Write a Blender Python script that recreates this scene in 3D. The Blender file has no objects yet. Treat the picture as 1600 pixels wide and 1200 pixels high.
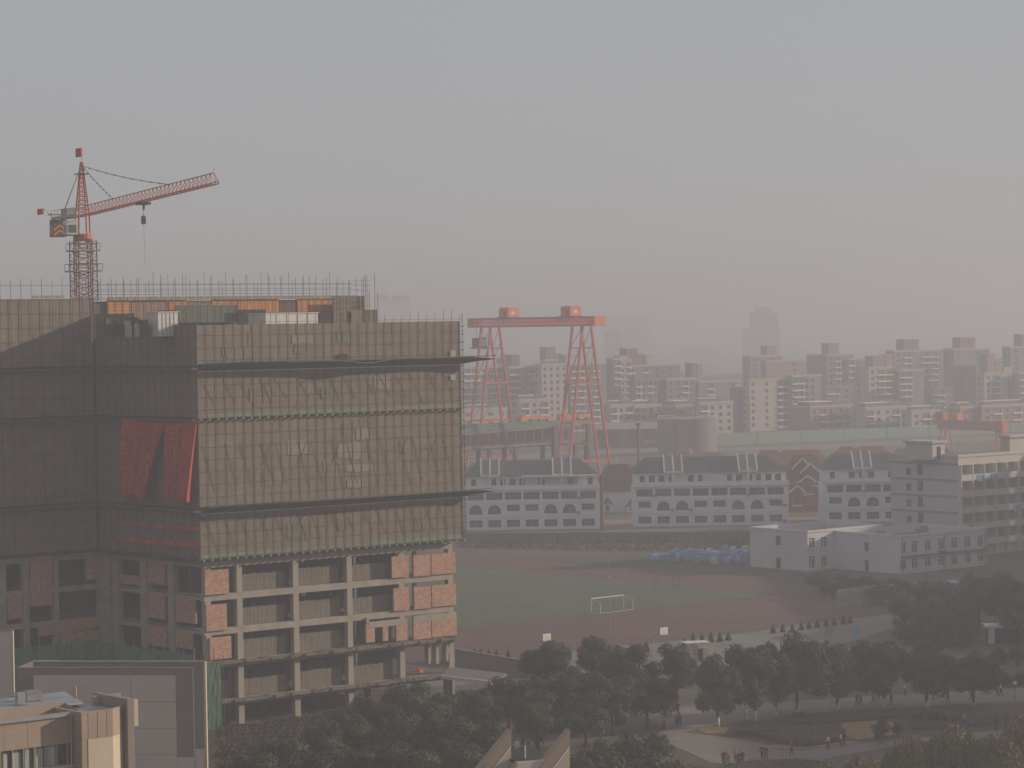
HAZE_D, HAZE_G, HAZE_COL = .00078, .3, (.62,.635,.695)
SUN_EL, SUN_AZ, SUN_S, SUN_C = 17, 76, 4.4, (1.0,.84,.67)
SKY_S, SKY_DUST, SKY_AIR, SKY_OZ = .10, 1.0, 1.0, 2.0
EXPO = 0.0
SMOG_F, SMOG_C = .84, (4.05,4.02,4.2)
import bpy, bmesh, math, random
from mathutils import Vector, Matrix
random.seed(7)
C = bpy.context.scene.collection
R = math.radians
PI = math.pi
F, H, ROLL, PITCH = 4300.0, 50.0, 0.016, math.atan(95/4300)
PHI = R(39.7)

# ---------------------------------------------------------------- measuring helpers
def ray(px, py):
    u, v = px-800, py-600
    du = u*math.cos(ROLL)-v*math.sin(ROLL); dv = u*math.sin(ROLL)+v*math.cos(ROLL)
    return Vector((du, F*math.cos(PITCH)-dv*math.sin(PITCH), -dv*math.cos(PITCH)-F*math.sin(PITCH)))
def G(px, py, z=0.0):
    r = ray(px, py); t = (z-H)/r.z
    return Vector((r.x*t, r.y*t, z))
def D(px, py, d):
    r = ray(px, py); t = d/r.y
    return Vector((r.x*t, d, H+r.z*t))
class FR:
    """a ground frame: origin, x axis along the front of a thing, y axis to its back"""
    def __init__(s, o, ang):
        s.o = Vector((o[0], o[1])); s.a = ang
        s.e = Vector((math.cos(ang), math.sin(ang))); s.n = Vector((-math.sin(ang), math.cos(ang)))
    def S(s, px, py, n=0.0):
        r = ray(px, py); P = s.o+s.n*n
        k = (P.y*r.x-P.x*r.y)/(s.e.x*r.y-s.e.y*r.x)
        return k, H+r.z/r.y*(P.y+k*s.e.y)
    def T(s, px, py, x=0.0):
        r = ray(px, py); P = s.o+s.e*x
        k = (P.y*r.x-P.x*r.y)/(s.n.x*r.y-s.n.y*r.x)
        return k, H+r.z/r.y*(P.y+k*s.n.y)
    def w(s, x, y):
        p = s.o+s.e*x+s.n*y
        return (p.x, p.y)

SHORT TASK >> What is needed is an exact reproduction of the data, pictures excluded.

COMPLETE ANSWER >>
Write a Blender Python script that recreates this scene in 3D. The Blender file has no objects yet. Treat the picture as 1600 pixels wide and 1200 pixels high.
HAZE_D, HAZE_G, HAZE_COL = .00078, .3, (.62,.635,.695)
SUN_EL, SUN_AZ, SUN_S, SUN_C = 17, 76, 4.4, (1.0,.84,.67)
SKY_S, SKY_DUST, SKY_AIR, SKY_OZ = .10, 1.0, 1.0, 2.0
EXPO = 0.0
SMOG_F, SMOG_C = .84, (4.05,4.02,4.2)
import bpy, bmesh, math, random
from mathutils import Vector, Matrix
random.seed(7)
C = bpy.context.scene.collection
R = math.radians
PI = math.pi
F, H, ROLL, PITCH = 4300.0, 50.0, 0.016, math.atan(95/4300)
PHI = R(39.7)

# ---------------------------------------------------------------- measuring helpers
def ray(px, py):
    u, v = px-800, py-600
    du = u*math.cos(ROLL)-v*math.sin(ROLL); dv = u*math.sin(ROLL)+v*math.cos(ROLL)
    return Vector((du, F*math.cos(PITCH)-dv*math.sin(PITCH), -dv*math.cos(PITCH)-F*math.sin(PITCH)))
def G(px, py, z=0.0):
    r = ray(px, py); t = (z-H)/r.z
    return Vector((r.x*t, r.y*t, z))
def D(px, py, d):
    r = ray(px, py); t = d/r.y
    return Vector((r.x*t, d, H+r.z*t))
class FR:
    """a ground frame: origin, x axis along the front of a thing, y axis to its back"""
    def __init__(s, o, ang):
        s.o = Vector((o[0], o[1])); s.a = ang
        s.e = Vector((math.cos(ang), math.sin(ang))); s.n = Vector((-math.sin(ang), math.cos(ang)))
    def S(s, px, py, n=0.0):
        r = ray(px, py); P = s.o+s.n*n
        k = (P.y*r.x-P.x*r.y)/(s.e.x*r.y-s.e.y*r.x)
        return k, H+r.z/r.y*(P.y+k*s.e.y)
    def T(s, px, py, x=0.0):
        r = ray(px, py); P = s.o+s.e*x
        k = (P.y*r.x-P.x*r.y)/(s.n.x*r.y-s.n.y*r.x)
        return k, H+r.z/r.y*(P.y+k*s.n.y)
    def w(s, x, y):
        p = s.o+s.e*x+s.n*y
        return (p.x, p.y)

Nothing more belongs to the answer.